A summary of the mixed mood:

In recent sessions, American Eagle ((AEO - Analyst Report)) and Aeropostale (AEO - Analyst Report) guided profit expectations lower, while Ralph Lauren (RL - Analyst Report) reported a disappointing quarter.   However, Michael Kors (KORS - Analyst Report) reported stronger than expected results, and Cato guided its earnings to the high end of the forecast range.  Lastly,  Gap Stores (GPS - Analyst Report) guided its Q2 EPS forecast higher, but its July same store sales were short of estimate.

The background for this week:

The table below displays a list of retailers reporting profits this week.  The table highlights the number of positive earnings surprises in the last ten earnings releases and the date of the last negative earnings surprise. It also provides Zacks Earnings ESP and the Zacks Consensus Earnings Estimates for the reporting and coming quarters.  The ESP is a proprietary method for determining which stocks have the best chance of surprising in their next earnings announcement.  The percentage, if available, provides the expected surprise prediction.

Table highlights:

M has the strongest track record of meeting or beating earnings estimates.  It has not disappointed investors over the last ten quarters. The last miss was May 2007.   DDS and KSS have the next best track records. However, DSS last missed profit estimates for the January 2013 quarter. KSS has not missed a profit estimate since at least 2006, although it matched estimated twice in this period.

The Zacks ESP suggests that NWY has the best chance of posting a positive earnings surprise this week.   DKS had the most negative ESP and seems most vulnerable to creating disappointment.

Seven of the eight stocks in the table are Zacks Rank #3 (hold) and one, KSS, is a Zacks Rank #4 (sell).  This is an indication that earnings estimate revisions have been broadly neutral for the sector.  It is curious that retail has performed well in 2013, while earnings estimates for a number of high profile department store and general merchandise retailers have been neutral compared to the market.  

Looking forward:

The price reaction of these retailers to their earning results may depend more on the guidance for the coming quarter than the reported results.   The flavor of back to school spending will shape the outlook for economic growth and lay the foundation for consumption during the holiday period when retailers bag most of their profits.  The trade is interested in any impact from the slowdown in refinance activity, and the ability of consumers to spend in light of a falling savings rate.

Conclusions:

There are three insights from the table.

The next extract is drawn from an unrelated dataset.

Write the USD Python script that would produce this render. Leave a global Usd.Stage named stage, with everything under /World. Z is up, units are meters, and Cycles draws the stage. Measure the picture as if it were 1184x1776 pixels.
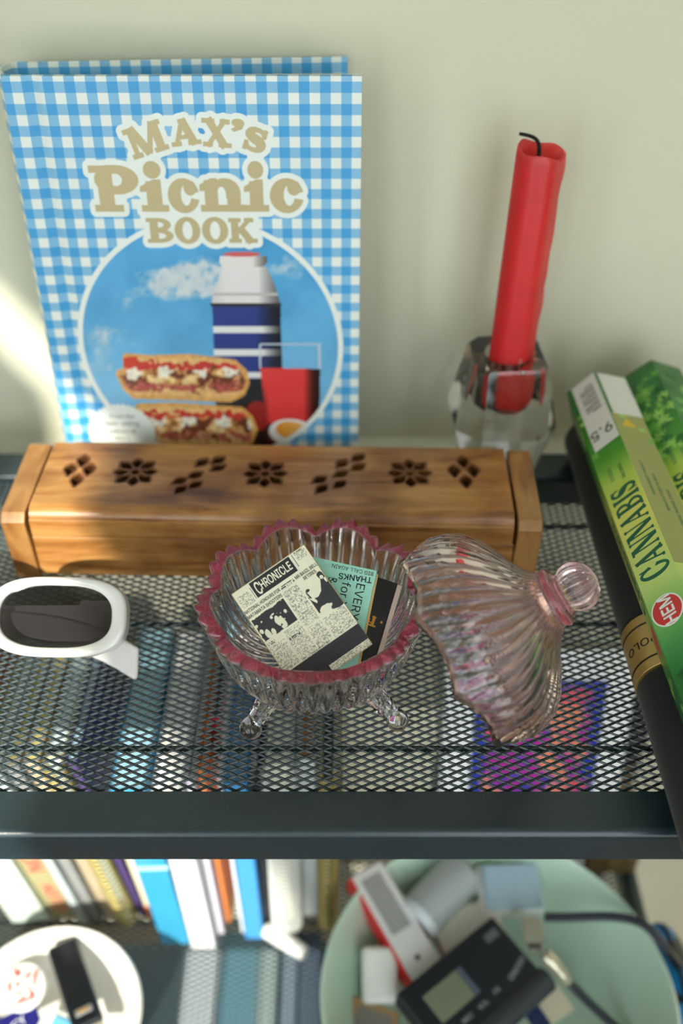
import math, random
import numpy as np
import trimesh, shapely, usdkit, meshkit
import manifold3d as m3
from shapely import affinity
from shapely.geometry import Polygon, LineString, Point, box as sbox
from shapely.ops import unary_union
from pxr import Usd, UsdGeom, UsdLux, UsdShade, Gf, Sdf, Vt

random.seed(7); rng = np.random.default_rng(7)
stage = Usd.Stage.CreateInMemory()
UsdGeom.SetStageUpAxis(stage, 'Z'); UsdGeom.SetStageMetersPerUnit(stage, 1.0)
UsdGeom.Xform.Define(stage, '/World'); UsdGeom.Scope.Define(stage, '/World/Looks')

# ------------------------------------------------------------------ camera, light, exposure
PITCH, CAM_H, FPX = math.radians(40.0), 0.400, 1184 / 24 * 35.0
EXPOSURE = 1.30
cam = UsdGeom.Camera.Define(stage, '/World/camera')
cam.AddTranslateOp().Set((0, 0, CAM_H)); cam.AddRotateXOp().Set(90 - math.degrees(PITCH))
cam.CreateFocalLengthAttr(35.0); cam.CreateHorizontalApertureAttr(24.0); cam.CreateVerticalApertureAttr(36.0)
cam.CreateFStopAttr(3.4); cam.CreateFocusDistanceAttr(0.478); cam.CreateExposureAttr(EXPOSURE)
cam.CreateClippingRangeAttr((0.02, 100.0))

SUN_DIR = np.array([0.15, 0.80, -0.56]); SUN_DIR /= np.linalg.norm(SUN_DIR)      # the way the sunlight travels
sun = UsdLux.DistantLight.Define(stage, '/World/sun')
sun.CreateAngleAttr(0.7); sun.CreateIntensityAttr(6300.0); sun.CreateColorAttr((1.0, 0.95, 0.84))
_z = -SUN_DIR; _x = np.cross([0, 0, 1.0], _z); _x /= np.linalg.norm(_x); _y = np.cross(_z, _x)
sun.AddTransformOp().Set(Gf.Matrix4d(*_x, 0, *_y, 0, *_z, 0, 0, 0, 0, 1))
WIN = (-1.45, 0.95, -0.25, 1.62)                                              # window opening x0 x1 z0 z1 in the wall behind the camera
win = UsdLux.RectLight.Define(stage, '/World/window_daylight')
win.CreateWidthAttr(WIN[1] - WIN[0] + 0.3); win.CreateHeightAttr(WIN[3] - WIN[2] + 0.3)
win.CreateIntensityAttr(4.2); win.CreateColorAttr((1.0, 0.99, 0.90))
win.AddTranslateOp().Set(((WIN[0] + WIN[1]) / 2, -1.45, (WIN[2] + WIN[3]) / 2)); win.AddRotateXOp().Set(-90); win.AddScaleOp().Set((1, 1, 1))
dome = UsdLux.DomeLight.Define(stage, '/World/sky'); dome.CreateIntensityAttr(0.6); dome.CreateColorAttr((0.86, 0.95, 1.0))

# ------------------------------------------------------------------ helpers
FWD = np.array([0, math.cos(PITCH), -math.sin(PITCH)]); UP = np.array([0, math.sin(PITCH), math.cos(PITCH)]); EYE = np.array([0, 0, CAM_H])
def ray(px, py): return np.array([1.0, 0, 0]) * (px - 592) / FPX - UP * (py - 888) / FPX + FWD
def onz(px, py, z=0.0): r = ray(px, py); return EYE + r * (z - CAM_H) / r[2]      # a point of the photograph on a level
def ony(px, py, y): r = ray(px, py); return EYE + r * y / r[1]                    # ... on an upright plane
def proj(p):
    p = np.asarray(p) - EYE; d = p @ FWD
    return np.stack([592 + FPX * p[..., 0] / d, 888 - FPX * (p @ UP) / d], -1)
def lin(c):
    c = np.asarray(c, float) / 255.0
    return np.where(c <= 0.04045, c / 12.92, ((c + 0.055) / 1.055) ** 2.4)
def unit(v): v = np.asarray(v, float); return v / np.linalg.norm(v)
def frame(o, x, n):                      # 4x4 with local x along x and local z along n
    n = unit(n); x = unit(np.asarray(x) - n * np.dot(x, n)); y = np.cross(n, x)
    M = np.eye(4); M[:3, 0], M[:3, 1], M[:3, 2], M[:3, 3] = x, y, n, o
    return M
def rot(axis, deg):
    return trimesh.transformations.rotation_matrix(math.radians(deg), axis)
def T(x, y, z):
    M = np.eye(4); M[:3, 3] = x, y, z; return M
_used = {}
def numbered(parent, name):
    k = _used.setdefault((parent, name), 0); _used[(parent, name)] += 1
    return name if k == 0 else f'{name}_{k:03d}'
def tag(prim, label=None, cat=None, group=None, kind=None):
    for k, v in (('label', label), ('category', cat), ('group', group), ('kind', kind)):
        if v: prim.SetCustomDataByKey(k, v)
class Thing:
    def __init__(s, name, label, cat, M=None, group=None, kind=None):
        s.path = '/World/' + numbered('/World', name); x = UsdGeom.Xform.Define(stage, s.path)
        s.M = np.eye(4) if M is None else np.asarray(M, float)
        if M is not None: x.AddTransformOp().Set(Gf.Matrix4d(*s.M.T.ravel().tolist()))
        tag(x.GetPrim(), label, cat, group, kind)
    def hit(s, px, py, h=0.0):           # local x, y of a photograph point on the plane z = h of this thing
        R = s.M[:3, :3]; o = R.T @ (EYE - s.M[:3, 3]); r = R.T @ ray(px, py)
        return (o + r * (h - o[2]) / r[2])[:2]
    def loc(s, p): return s.M[:3, :3].T @ (np.asarray(p) - s.M[:3, 3])
    def part(s, name, mesh, m, smooth=30, **kw): return put(s.path, name, mesh, m, smooth, **kw)
def cat(*ms):
    out = []
    for m in ms:
        if isinstance(m, (list, tuple)) and not (len(m) == 2 and isinstance(m[0], np.ndarray)): out += list(m)
        else: out.append(m)
    vs, fs, n = [], [], 0
    for m in out:
        v, f, _ = meshkit.arrays(m); vs.append(v); fs.append(f + n); n += len(v)
    return np.vstack(vs), np.vstack(fs)
def put(parent, name, mesh, m, smooth=30, paint=None, label=None, category=None, group=None, kind=None):
    path = parent + '/' + numbered(parent, name)
    v, f, n = meshkit.arrays(mesh, smooth)
    p = UsdGeom.Mesh.Define(stage, path)
    p.CreatePointsAttr(Vt.Vec3fArray.FromNumpy(v.astype(np.float32)))
    p.CreateFaceVertexCountsAttr(Vt.IntArray.FromNumpy(np.full(len(f), 3, np.int32)))
    p.CreateFaceVertexIndicesAttr(Vt.IntArray.FromNumpy(f.astype(np.int32).ravel()))
    p.CreateSubdivisionSchemeAttr('none')
    if n is not None:
        p.CreateNormalsAttr(Vt.Vec3fArray.FromNumpy(n.astype(np.float32))); p.SetNormalsInterpolation('vertex')
    if paint is not None:
        c = np.asarray(paint(v), np.float32)
        UsdGeom.PrimvarsAPI(p).CreatePrimvar('paint', Sdf.ValueTypeNames.Color3fArray, 'vertex').Set(Vt.Vec3fArray.FromNumpy(c))
    UsdShade.MaterialBindingAPI.Apply(p.GetPrim()).Bind(UsdShade.Material(m))
    tag(p.GetPrim(), label, category, group, kind)
    return path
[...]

First, NWY seems to have the best chance of positing a positive earnings surprise.  Second, M has an impressive track record of surprising investors with favorable earnings news. Third, despite the run up in the retail sector, analysts are not expecting overly exciting results.  Solid results with firm guidance could be the catalyst to take the S&P 500 over 1700.  In contrast, a poor outlook for spending in back half of 2013 could lift the case for taking profits and solidify the 1700 hurdle.